Design of Reinforced Concrete Structure and One-way Slab and Beam

Logical approach to design of slabs, beams and columns

·Logical approach to design of slabs, beams and columns showing the efficiency of each member regarding bending, shear, compression and deflection, as appropriate;

·Practical application of judgement to ensure the reinforced concrete structure is economical to construction;

·Presentation of the portfolio with technical drawings is an important factor in convincing the client of the designers’ professionalism;

·Under H&S legislation the designer is responsible for the safe construction as far as the structure should be buildable, hence the detail of the method statement should be sufficient to show the H&S of the site operatives have been taken into consideration.

·Produce at least a drawing for plan view and a draw for elevation view,

·Illustrate the structural grids – positions of beams and columns and estimate their dimensions,

·Specify the directions of roof and floors spans and estimate their thicknesses,

·Indicate the locations of the atrium, lifts and stairs.

·Analyse the slab linked to the design and indicate its location in your drawings,

·Define the grade of concrete to be used for the slab and determine the slab thickness for satisfying the fire requirements,

·Determine the design load on the slab to UK NA to EN 1991-1-1 (Category B1),

·Design the suitable tension reinforcement with respect to bending,

·Check the suitability of the proposed slab with respect to shear,

·Check the suitability of the proposed slab with respect to cracking,

·Check the suitability of the proposed slab with respect to serviceability deflection requirement,

·Check other requirements for the reinforcement and detail it in the slab (e.g. secondary reinforcement, bar shape, minimum/maximum areas, bar spacing, etc.),

·Discuss the buildability and H/S issues during the construction of the slabs,

·Provide with appropriate technical drawings with steel details.

·Analyse the beam linked to the design and indicate its location,

·Define the grade of concrete to be used for the beam and determine the beam dimensions for satisfying the fire requirements,

·Determine the design load on the beam,

·Design the suitable reinforcement with respect to bending,

·Design the suitable reinforcement for the beam with respect to shear,

·Check the suitability of the proposed beam with respect to cracking,

·Check the suitability of the proposed beam with respect to serviceability deflection requirement,

·Check other requirements for the reinforcement and detail it in the beam (e.g. bar shape, bar curtailment, minimum/maximum areas, bar spacing, etc.),

·Discuss the buildability and H/S issues during construction of the beams,

·Provide with appropriate technical drawings with steel details.
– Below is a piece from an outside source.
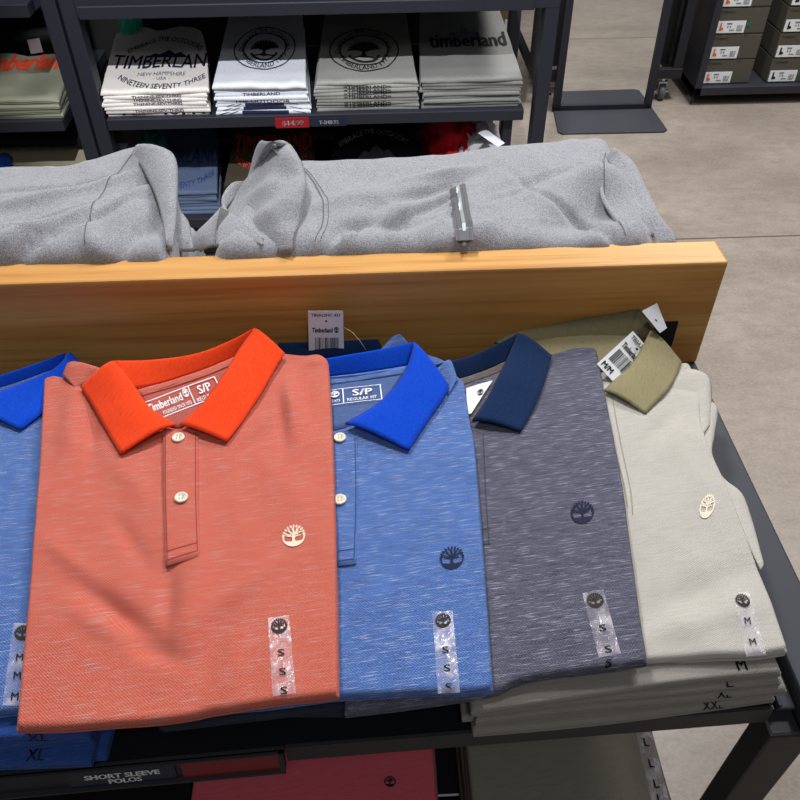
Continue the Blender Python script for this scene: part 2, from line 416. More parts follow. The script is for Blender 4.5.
def concrete():
    m, nt, b = nodes('polished_concrete'); tc = nt.nodes.new('ShaderNodeTexCoord').outputs['Object']
    a = noise_node(nt, tc, (1.3, 2.2, 2), .1, detail=6, rough=.65); f = noise_node(nt, tc, (16, 30, 20), 0, detail=5, rough=.7); fine = noise_node(nt, tc, (110, 150, 100), 0, detail=2)
    c = mixc(nt, ramp(nt, a, .35, .65), lin((136, 126, 117)), lin((170, 158, 148)))
    c = mixc(nt, mul(nt, ramp(nt, f, .4, .7), .55), c, lin((116, 106, 97)))
    c = mixc(nt, mul(nt, ramp(nt, fine, .4, .75), .3), c, lin((190, 178, 168)))
    s = noise_node(nt, tc, (3, 4, 3), .5, detail=6, rough=.8)
    c = mixc(nt, mul(nt, ramp(nt, s, .62, .72), .35), c, lin((104, 92, 76)))
    nt.links.new(c, b.inputs['Base Color']); r = ramp(nt, f, .2, .9)
    mr = nt.nodes.new('ShaderNodeMapRange'); mr.inputs['To Min'].default_value = .22; mr.inputs['To Max'].default_value = .5
    nt.links.new(r, mr.inputs['Value']); nt.links.new(mr.outputs['Result'], b.inputs['Roughness']); b.inputs['Specular IOR Level'].default_value = .45; return m
M_floor = concrete()
M_joint = plain('joint_filler', (84, 80, 72), .8)
M_wall = plain('grey_paint', (120, 118, 114), .8)
m, nt, b = nodes('mirror_glass'); b.inputs['Metallic'].default_value = 1; b.inputs['Roughness'].default_value = .03; b.inputs['Base Color'].default_value = (.8, .82, .82, 1); M_mirror = m

# ------------------------------------------------------------------ setting
def structure(o): o['kind'] = 'structure'; return o
structure(mk('floor', *b2(-4, 5, -4, 5.6, -.05, 0, 0), M_floor, smooth=False, loc=(0, 0, 0)))
structure(mk('wall_back', *b2(-4, 5, 5.6, 5.7, 0, 3.2, 0), M_wall, smooth=False))
structure(mk('trim_1', *b2(-4, 5, 2.262, 2.268, 0, .0006, 0), M_joint, smooth=False))

# ------------------------------------------------------------------ display table
XR = .396
tab = empty('display_table', (0, .7, 0), 'charcoal steel display table with black tray top under the folded polos', 'table')
mk('table_rail', *b2(.352, XR, .275, 1.02, .77, .80, .003), M_rim, tab, False)
mk('table_rail', *b2(-1.05, .352, .98, 1.02, .765, .795, .003), M_rim, tab, False)
mk('table_rail', *b2(-1.09, -1.05, .275, 1.02, .77, .80, .003), M_rim, tab, False)
for x0, x1, y0, y1 in ((.325, .366, .285, .312), (-1.09, -1.04, .292, .34), (.335, XR, .96, 1.015), (-1.09, -1.04, .96, 1.015)):
    mk('leg', *b2(x0, x1, y0, y1, 0, .769, .003), M_leg, tab, False)
# tray: sheet top with a folded front lip and the raised left half
pR, pL = at(769, 706, z=T), at(285, 746, z=T)
tp = [(-1.04, .242), (-.088, .281), (-.085, .284), (pR.x, pR.y), (pR.x+.004, .978), (-1.04, .978)]
mk('tray', *prism(tp, T-.006, T-.001), M_tray, tab, False)
mk('tray_lip', *join(prism([(-.085, .281), (pR.x, pR.y-.003), (pR.x, pR.y), (-.085, .284)], T-.024, T+.0005), prism([(pR.x, pR.y-.003), (pR.x+.003, pR.y-.003), (pR.x+.004, .97), (pR.x, .97)], T-.024, T+.0005)), M_leg, tab, False)
mk('shelf_bracket', *join(b2(.333, .350, .302, .42, .778, .784, .002), b2(.333, .336, .302, .42, .778, .790, .001)), M_rim, tab, False)
# lower shelf
mk('lower_shelf', *b2(-1.04, .30, .34, .98, .50, .52, .003), M_tray, tab, False)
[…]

·Analyse the column linked to the design and indicate its location,

·Define the grade of concrete to be used for the column and determine the column dimensions for satisfying the fire requirements,

·Determine the design load on the column,

·Check if the column is short otherwise re-design the column,

·Design the suitable longitudinal reinforcement with respect to combined axial load and nominal bending,

·Design the suitable reinforcement for the column with respect to shear,

·Check other requirements for the reinforcement and detail the reinforcement in the column (e.g. bar shape, minimum/maximum steel areas, bar spacing, etc.),

·Discuss the buildability and H/S issues during the construction of the columns,

·Provide with appropriate technical drawings with steel reinforcement details.

For Graduate Apprentice (GA) students only, alternatively, you can select a civil engineering work from your projects at work, e.g. a RC frame hotel/office/school building, a RC bridge for traffics or pedestrians, an aqueduct for canal, etc., and try to design a simply supported slab, a simply supported beam and a short column of reinforced concrete for that civil engineering work based on the knowledge learned from this module so far.